風呂場は一人になれる数少ない空間であるとともに、そうした時間が持てる貴重な場所でもあるからである。

しかしそこで、はたと思い悩んでしまった。


一体、贅沢な風呂場とは、どんな風呂場を指して言うのであろうか、ということである。

今様な、ジェット噴流式の浴槽を備えたもの?あるいは、総ヒノキの風呂?確かにそれもいいだろうが、時が過ぎてそれに慣れてしまえば、それは贅沢な風呂とは言えなくなってしまう。

贅沢なものが慣れで贅沢でなくなれば、反対にそれはお金をかけた分、贅沢なものであるのかもしれないが、どうも何かが違う。


考えた挙句出た結論は、銭湯で見かける、富士山等のペンキ画である。

あのペンキ画が自宅の風呂場の壁いっぱいに描かれていたら、これは贅沢に違いない。

しかし、あのペンキ画は何年かで描き直しをしなくてはならないのを知っている。

それよりもどこにペンキ画を発注したらいいのか、分からない。

銭湯のペンキ画の職人さんを捜し出すことも可能であろうが、果たして家庭の風呂場にペンキ画を描いていただけるかどうか……考えあぐねてしまった。


それならば、そうした絵が描かれているタイルを捜せばいいではないか。

それを工務店に相談すると「そうしたタイルもないことはない」と言う。

しかし工務店の方は「アクリルの壁を考えていたんですが、一面がタイルとなる、他もタイル張りにしなくてはならないですね」と言う。

「大変ですか?」
「まあ、大変というか……やはり手間とお金がかかりますよ、それより……」

私はその口篭った言葉を察することが出来た。

「何のためにそんなことするんですか?」


そう言いたかったに違いない。

私はとくとその理由を説明しようとも思ったが、一笑に伏されそうなのでやめてしまった。

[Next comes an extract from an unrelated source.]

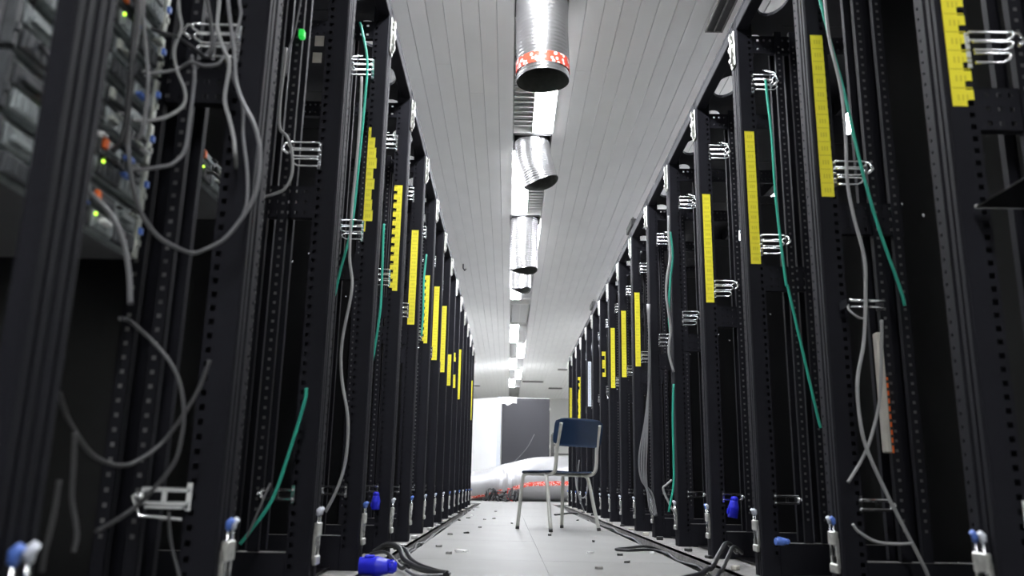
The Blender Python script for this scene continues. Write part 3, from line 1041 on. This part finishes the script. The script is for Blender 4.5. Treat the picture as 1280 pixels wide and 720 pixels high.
plug((-.43, 2.885, .034), R(4), 0, 'bright blue industrial plug lying on the floor at left')
q = at(470, 626, 3.80); plug(q, 0, R(-90), 'small blue plug hanging low in the fourth left rack', .62)
q = at(917, 634, 3.80); plug(q, 0, R(-82), 'blue plug hanging under a chrome ring in the fourth right rack', .75)
q = at(978, 679, 3.02); plug((q.x, q.y, .131), R(10), 0, 'pale blue plug lying on the base of the third right rack', .42, 'bluecap')

# floor scraps
rs = random.Random(5)
scr = [(583, 667, 'd'), (562, 669, 'g'), (575, 690, 'w'), (600, 660, 'g'), (606, 650, 'g'), (548, 684, 'g'), (640, 655, 'g'), (687, 670, 'd'), (742, 678, 'd'), (722, 651, 'd'), (574, 651, 'd'),
       (592, 638, 'g'), (597, 635, 'w'), (617, 649, 'g'), (738, 692, 'w'), (815, 693, 'w'), (590, 645, 'w'), (750, 712, 'g'), (620, 640, 'g'), (775, 695, 'd'), (560, 693, 'g'), (784, 704, 'd'), (585, 648, 'd')]
for (px, py, kd) in scr:
    d = at(px, py, 1.0) - CAM
    p = CAM + d * (-.31 / d.z)
    m = MB()
    l = rs.uniform(.010, .022) * (2.2 if (px, py) == (575, 690) else 1)
    n = 6
    ang = rs.uniform(-.3, .3)
    pts = [(l * math.cos(2 * math.pi * i / n) * rs.uniform(.6, 1.1), l * .5 * math.sin(2 * math.pi * i / n) * rs.uniform(.6, 1.2)) for i in range(n)]
    for z in (0, .006):
        for a in pts:
            m.v.append((a[0] * math.cos(ang) - a[1] * math.sin(ang), a[0] * math.sin(ang) + a[1] * math.cos(ang), z + (rs.uniform(0, .006) if z else 0)))
    m.f.append(tuple(range(n))[::-1]); m.f.append(tuple(range(n, 2 * n)))
    for i in range(n):
        m.f.append((i, (i + 1) % n, n + (i + 1) % n, n + i))
    m.mi = [0] * (n + 2); m.sm = [False] * (n + 2)
    o = m.build('floor_scrap', M[{'d': 'black', 'g': 'sill', 'w': 'paper'}[kd]], None, (p.x, p.y, .0012))
    tag(o, {'d': 'small black scrap lying on the pale aisle floor', 'g': 'small grey scrap lying on the pale aisle floor', 'w': 'scrap of white paper lying on the aisle floor'}[kd], 'scrap', {'d': 'black floor scraps', 'g': 'grey floor scraps', 'w': 'white floor scraps'}[kd])
for (px, py) in ((398, 48), (395, 69)):
    p = at(px, py, 2.98)
    m = MB(); m.box(-.018, .018, -.002, .002, -.022, .022); o = m.build('paper_label', M['beige'], None, (p.x, 3.0, p.z))
    tag(o, 'small pale paper label %s inside the second left rack' % ('upper' if py < 60 else 'lower'), 'label')
rs2 = random.Random(21)
for s, xa, xb in ((-1, -.525, -.512), (1, .885, .925)):
    for j in range(16):
        yy = 3.3 + j * .56 + rs2.uniform(-.2, .2)
        m = MB()
        m.box(-.012, .012, -.02, .02, 0, rs2.uniform(.008, .022), bev=.003, mtx=Matrix.Rotation(rs2.uniform(0, 3), 4, 'Z'))
        o = m.build('floor_scrap', M[rs2.choice(['black', 'beige', 'zinc'])], None, (rs2.uniform(xa, xb), yy, 0))
        tag(o, 'bit of debris on the sill in front of the %s racks' % ('left' if s < 0 else 'right'), 'scrap', 'debris on the %s sill' % ('left' if s < 0 else 'right'))

# ------------------------------------------------------------------ servers in the nearest left racks
def server(loc, w, hgt, dep, label, style, group, rnd):
    """front faces +x; origin at the front lower near corner, runs along +y"""
    e = empty('server', loc)
    tag(e, label, 'server', group)
    m = MB(); m.box(-dep, -.012, 0, w, .002, hgt - .002, bev=.002)
    m.build('chassis', M['server_under'], e)
    m = MB()
    m.box(-.012, 0, .016, w - .016, .004, hgt - .004)
    f = m.build('front_panel', M['server'], e)
    n = 5
    for i in range(n):
        y0_ = .022 + i * (w - .044) / n
        y1_ = y0_ + (w - .044) / n - .006
        m = MB()
        m.box(0, .010, y0_, y1_, .008, hgt * .44, bev=.003)
        for q_ in range(4):
            yy = y0_ + .012 + q_ * (y1_ - y0_ - .024) / 3
            m.box(.010, .012, yy - .003, yy + .003, .014, hgt * .38)
        m.build('drive_bay', M['server' if (i + style) % 2 else 'server_dark'], f)
        m = MB()
        m.box(0, .006, y0_, y1_, hgt * .52, hgt - .010, bev=.002)
        m.box(.006, .014, y0_ + .010, y1_ - .014, hgt * .62, hgt * .74, bev=.002)
        m.build('card', M['server_dark' if (i + style) % 2 else 'server'], f)
    for yy in (.0, w - .016):
        m = MB(); m.box(-.010, .006, yy, yy + .016, .003, hgt - .003, bev=.002)
        m.box(.006, .010, yy + .004, yy + .012, hgt * .3, hgt * .42)
        ear = m.build('ear', M['ear' if yy > 0 else 'server_dark'], e)
    m = MB(); m.box(.004, .012, w - .013, w - .004, hgt * .55, hgt * .68); m.build('ear_label', M['bluecap'], e)
    m = MB()
    m.tube([(.0, .30 * w, hgt * .30), (.022, .30 * w, hgt * .32), (.026, .34 * w, hgt * .33), (.026, .46 * w, hgt * .33), (.022, .50 * w, hgt * .32), (0, .50 * w, hgt * .30)], .0035, 6)
    m.build('handle', M['black'], e)
    for yy, on in ((.20, style % 2), (.575, style in (0, 1, 4))):
        m = MB(); m.box(.010, .018, w * yy, w * yy + .014, hgt * .58, hgt * .80, bev=.002)
        m.build('release_tab', M['orange' if on else 'ear'], e)
        if on:
            m = MB(); m.ball((.012, w * yy + .012, hgt * .36), .003); m.build('indicator_light', M['ledg'], e)
    for j in range(7):
        yy = rnd.uniform(.05, .92) * w; zz = rnd.uniform(.1, .85) * hgt
        m = MB(); m.box(.008, rnd.uniform(.014, .022), yy, yy + rnd.uniform(.008, .03), zz, zz + rnd.uniform(.004, .010), bev=.0015)
        m.build('connector', M[rnd.choice(['ear', 'ear', 'paper', 'bluecap', 'black', 'black'])], e)
    return e


rsv = random.Random(2)
ups = ['lowest', 'second lowest', 'third lowest', 'fourth lowest', 'fifth lowest', 'sixth lowest', 'seventh lowest', 'topmost']
for i in range(8):
    server((-.692, 1.005, .695 + i * .091), .445, .088, .55, 'grey blade server with orange tabs, %s of the stack at far left' % ups[i], i, 'servers stacked in the nearest left rack', rsv)
server((-.735, 1.70, .985), .40, .088, .45, 'single grey server with orange connectors behind the second left post', 1, None, rsv)
o = None
m = MB(); m.box(-.009, .009, -.008, .018, -.014, .014, bev=.004)
p = at(377, 42, 2.292); o = m.build('status_lamp', M['ledemer'], None, p); tag(o, 'small green lamp glowing high in the second left rack', 'lamp')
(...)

で、結局、私もそれを無理強いすることもなく「普通の壁でいいんですね?」の、工務店さんの言葉にうなずいてしまった。


よって、我が家の風呂はなんの変哲もない、普通の風呂場となってしまった。


そして私はその孤独になれる空間で何をしているかというと、ひたすら本を読んでいるのである。

湯船に浸かりながら、両手を外に出し文庫本を読んでいる。

疲れて時折、目をアクリルの壁に向ける。

そして思うのである。

「やっぱり、富士山が欲しかったな〜」と……。